Probablity of two simultaneous events

[mtomagod]

Hello and thanks for reading my post, first time poster here.
This
My question is a little more complicated than the title implies but it goes as this:

There's a timeline of 60 recurring events. There's also two people who will manage the event at the time of occurrence. Given that person A managed 25% and person B managed 75% of the events on average, what is the chance person A will manage the event on the last event (60th) on the timeline?

Again, thanks for reading and I appreciate any responses.

 

[tkhunny]

Are the events independent? Why is the last event any different from the first event?
How long does it take to "manage the event"? Does an event ever have to wait to be managed?

Please show your work and share your thoughts.

 

[mtomagod]

Okay time is not a factor, consider the events managed instantaneously, the significance of the last event is that it starts the timeline over from the beginning and I'm just interested purely out of curiosity the actual probability.

I'm not sure how to show any work.

 

[tkhunny]

Well, the first question is the most important. You didn't answer that one.

 

[mtomagod]

Yes they are independent

 

[HallsofIvy]

Assuming the events are independent (tkhunny asked if they were independent and you didn't answer) then the probability of A managing any one event (and, in particular, the last) is 0.25 simply because we are "given that person A managed 25% of the events".
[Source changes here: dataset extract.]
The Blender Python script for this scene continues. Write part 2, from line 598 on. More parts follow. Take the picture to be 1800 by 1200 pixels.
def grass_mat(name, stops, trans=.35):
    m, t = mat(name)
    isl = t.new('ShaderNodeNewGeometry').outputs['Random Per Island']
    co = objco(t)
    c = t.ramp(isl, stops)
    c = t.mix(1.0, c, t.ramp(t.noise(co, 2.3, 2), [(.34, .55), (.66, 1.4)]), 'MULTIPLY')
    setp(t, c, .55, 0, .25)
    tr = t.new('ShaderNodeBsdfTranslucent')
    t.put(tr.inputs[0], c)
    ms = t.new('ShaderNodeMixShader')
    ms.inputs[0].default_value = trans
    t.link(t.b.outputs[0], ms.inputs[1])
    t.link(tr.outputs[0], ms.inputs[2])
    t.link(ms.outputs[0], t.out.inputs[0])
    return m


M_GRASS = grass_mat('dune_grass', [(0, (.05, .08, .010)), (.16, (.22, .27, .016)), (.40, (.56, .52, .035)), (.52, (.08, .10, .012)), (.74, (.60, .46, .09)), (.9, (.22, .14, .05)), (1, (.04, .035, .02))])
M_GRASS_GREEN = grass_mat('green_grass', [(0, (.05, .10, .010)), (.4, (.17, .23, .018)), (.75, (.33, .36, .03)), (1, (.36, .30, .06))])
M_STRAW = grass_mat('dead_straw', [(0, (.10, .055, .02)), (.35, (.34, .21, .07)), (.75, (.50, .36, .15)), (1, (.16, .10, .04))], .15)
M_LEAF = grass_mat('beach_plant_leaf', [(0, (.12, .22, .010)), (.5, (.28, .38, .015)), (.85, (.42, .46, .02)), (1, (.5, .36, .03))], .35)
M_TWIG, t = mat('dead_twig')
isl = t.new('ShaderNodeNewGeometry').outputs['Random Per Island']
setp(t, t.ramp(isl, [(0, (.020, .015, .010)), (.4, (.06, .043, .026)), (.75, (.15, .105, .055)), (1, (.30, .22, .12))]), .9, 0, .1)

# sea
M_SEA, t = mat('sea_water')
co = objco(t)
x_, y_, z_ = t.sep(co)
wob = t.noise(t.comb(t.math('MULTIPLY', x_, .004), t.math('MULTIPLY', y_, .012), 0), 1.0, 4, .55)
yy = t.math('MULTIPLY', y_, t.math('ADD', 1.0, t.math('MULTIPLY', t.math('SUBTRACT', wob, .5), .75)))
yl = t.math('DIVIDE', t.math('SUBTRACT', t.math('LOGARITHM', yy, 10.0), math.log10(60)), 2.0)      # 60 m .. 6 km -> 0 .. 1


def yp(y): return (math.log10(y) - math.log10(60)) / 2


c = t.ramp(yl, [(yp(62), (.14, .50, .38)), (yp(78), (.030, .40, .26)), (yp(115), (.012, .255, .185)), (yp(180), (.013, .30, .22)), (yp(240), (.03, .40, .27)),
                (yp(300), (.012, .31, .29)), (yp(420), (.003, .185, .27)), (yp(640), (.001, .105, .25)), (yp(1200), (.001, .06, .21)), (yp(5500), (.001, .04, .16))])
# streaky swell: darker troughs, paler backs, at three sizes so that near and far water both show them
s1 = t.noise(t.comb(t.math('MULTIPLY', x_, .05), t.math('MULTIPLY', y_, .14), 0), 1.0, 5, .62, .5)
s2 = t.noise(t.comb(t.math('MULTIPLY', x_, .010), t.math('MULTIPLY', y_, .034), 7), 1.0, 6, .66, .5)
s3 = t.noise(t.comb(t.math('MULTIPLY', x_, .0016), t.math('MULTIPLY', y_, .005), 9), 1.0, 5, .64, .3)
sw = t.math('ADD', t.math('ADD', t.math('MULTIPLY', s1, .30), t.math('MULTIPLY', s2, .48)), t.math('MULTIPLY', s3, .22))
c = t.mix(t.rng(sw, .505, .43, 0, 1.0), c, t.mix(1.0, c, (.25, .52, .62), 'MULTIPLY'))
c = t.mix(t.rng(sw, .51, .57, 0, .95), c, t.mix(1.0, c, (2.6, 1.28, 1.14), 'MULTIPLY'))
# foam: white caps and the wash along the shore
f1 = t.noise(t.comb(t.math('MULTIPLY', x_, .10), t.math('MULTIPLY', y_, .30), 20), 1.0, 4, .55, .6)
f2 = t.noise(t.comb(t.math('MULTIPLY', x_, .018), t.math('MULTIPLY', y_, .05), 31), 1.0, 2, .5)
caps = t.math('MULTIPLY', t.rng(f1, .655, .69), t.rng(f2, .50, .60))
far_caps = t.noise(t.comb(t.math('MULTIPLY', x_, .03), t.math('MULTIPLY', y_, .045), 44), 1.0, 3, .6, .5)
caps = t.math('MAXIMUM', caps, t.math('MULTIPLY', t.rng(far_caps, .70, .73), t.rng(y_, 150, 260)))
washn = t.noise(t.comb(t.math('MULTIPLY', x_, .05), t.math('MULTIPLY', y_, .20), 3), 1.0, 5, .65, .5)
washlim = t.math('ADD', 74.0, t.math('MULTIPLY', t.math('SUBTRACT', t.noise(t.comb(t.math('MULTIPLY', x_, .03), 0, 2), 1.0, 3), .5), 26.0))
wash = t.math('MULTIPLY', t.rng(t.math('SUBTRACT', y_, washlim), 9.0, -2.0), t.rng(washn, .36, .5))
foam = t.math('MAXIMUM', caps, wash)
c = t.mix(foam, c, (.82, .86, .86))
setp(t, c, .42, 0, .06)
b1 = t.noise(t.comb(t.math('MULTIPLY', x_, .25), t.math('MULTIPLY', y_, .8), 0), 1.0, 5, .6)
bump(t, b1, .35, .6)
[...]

If that is not correct then there must be additional information you haven't given us.

 

[mtomagod]

I'm thinking the events are not independent then because that's not the answer I'm looking for.

In actuality the timeline will contain between 54 and 90 events and could restart at any point in that range. I thought by asking with just 60 it would make it easier. So sometimes the timeline will end at 61, sometimes 75, sometimes anywhere in there, I want to know what are the odds that the end of the timeline event and person a managing it will occur at the same time.

 

[tkhunny]

The fact that they are sequential is not relevant.

We agree to this:
A: 25%
B: 75%

One event comes along. A and B roll dice. 25% it goes to A and 75% it goes to B.

Here's the important part!

A second event comes along. How is the server for #2 selected? Do they roll the same dice, 25% vs. 75%? Does something else happen? Do they care if one or the other took on the first event? Does anyone remember who did the previous event? Since the event is handled instantaneously, there is no intrusive time factor. Either one could take on event #2. Who? How will you make the assignment?

 

[Steven G]

I agree with everyone here. Given the information that you gave us the chance on A managing any event is 25%. It does not matter which event number we are talking about--if it is random.
Just like you can flip an unfair coin (25% heads and 75% tails) and get 60 heads in a row, manager A can be called for all 60 events. If this is not the case then you need to explain how one gets chosen.

You stated I'm thinking the events are not independent then because that's not the answer I'm looking for. Do you have the answer to this problem? Can you tell us so we can have a chance to come up with a scenario that match the solution??